In the formation of memory, the processing of received information is followed by storing through creating a record which can then be retrieved. Since this is not exclusively visual but also sensory, a mere image does not contain all impulses encountered. Therefore, I enrich, echo and/or corrupt the prints with the application of paint by means of colour, marks and texture. Furthermore, I blur or distort some my source photographs to account for the obscuring that happens in memory and transient quality of time passing.


A sense of place has surfaced in most of the paintings, be it my home village or places that left an impact on me like Amsterdam and Hong Kong. Particular details I associate with a place have taken over, multiplied and occupied space on the canvas. There are Gouda cheeses, steep staircases, tropical fruit, characteristic architectures; things that strike me as “different” and belonging to a location or culture.


The images are fashioned into a composition on the fabric and applied by image transfer. The work is process driven yet intuitive, since I approach the canvas without a plan of what comprises the collage and where images are placed. The intention is to keep the work open and alive by allowing spontaneity, momentum and chance.


This improvisational tone is also reflected in my handling of paint. To me, painting is an experience itself and is personal, physical and instinctive. Merleau-Ponty attests the role of the painter to project what is making itself seen within himself/herself. I am concerned with questions around gesture and affect: How does a gesture translate from an origin in the mind to a mark or composition? By what process does the internal become external, how does a painter transfer vision into visual?


Gestural marks are traces of a moment in my life in the act of production driven by instinct and tapping into my individual perception and interpretation of the world inside and around me. A free association takes place, quite like automatic writing. Maybe this allows me to go beneath the surface and emerge certain aspects which then reveal themselves to me contemporaneously throughout the process.

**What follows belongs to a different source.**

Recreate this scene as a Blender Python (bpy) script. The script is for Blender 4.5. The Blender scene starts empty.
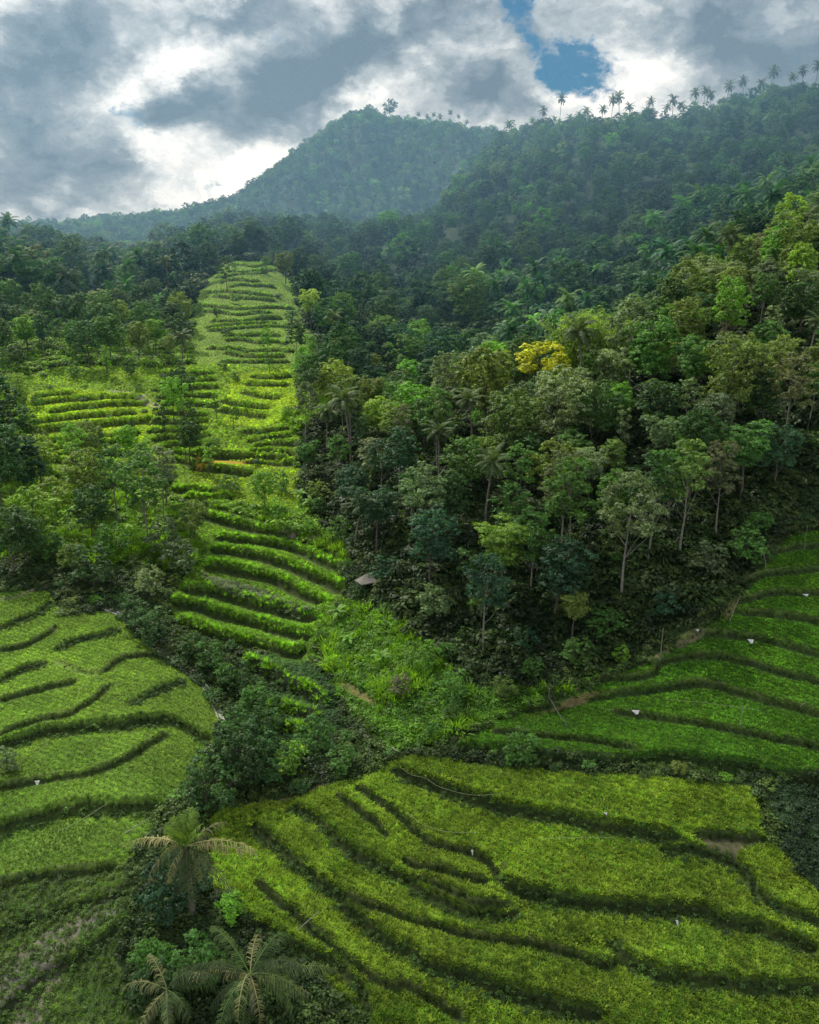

I enter into a collaborative relationship with the material, it is a back and forth between us. This is a visceral process in which I interpret and respond to the piece at every stage of its progression.

As a result, things happen that surprise me and my work presents itself to me as something unexpected but brought into existence by me. Throughout the creative act, moment to moment there is a continuous reinterpretation of the self. This constant dialogue allows for the creation of something that hovers between the real and the imagined; a memory.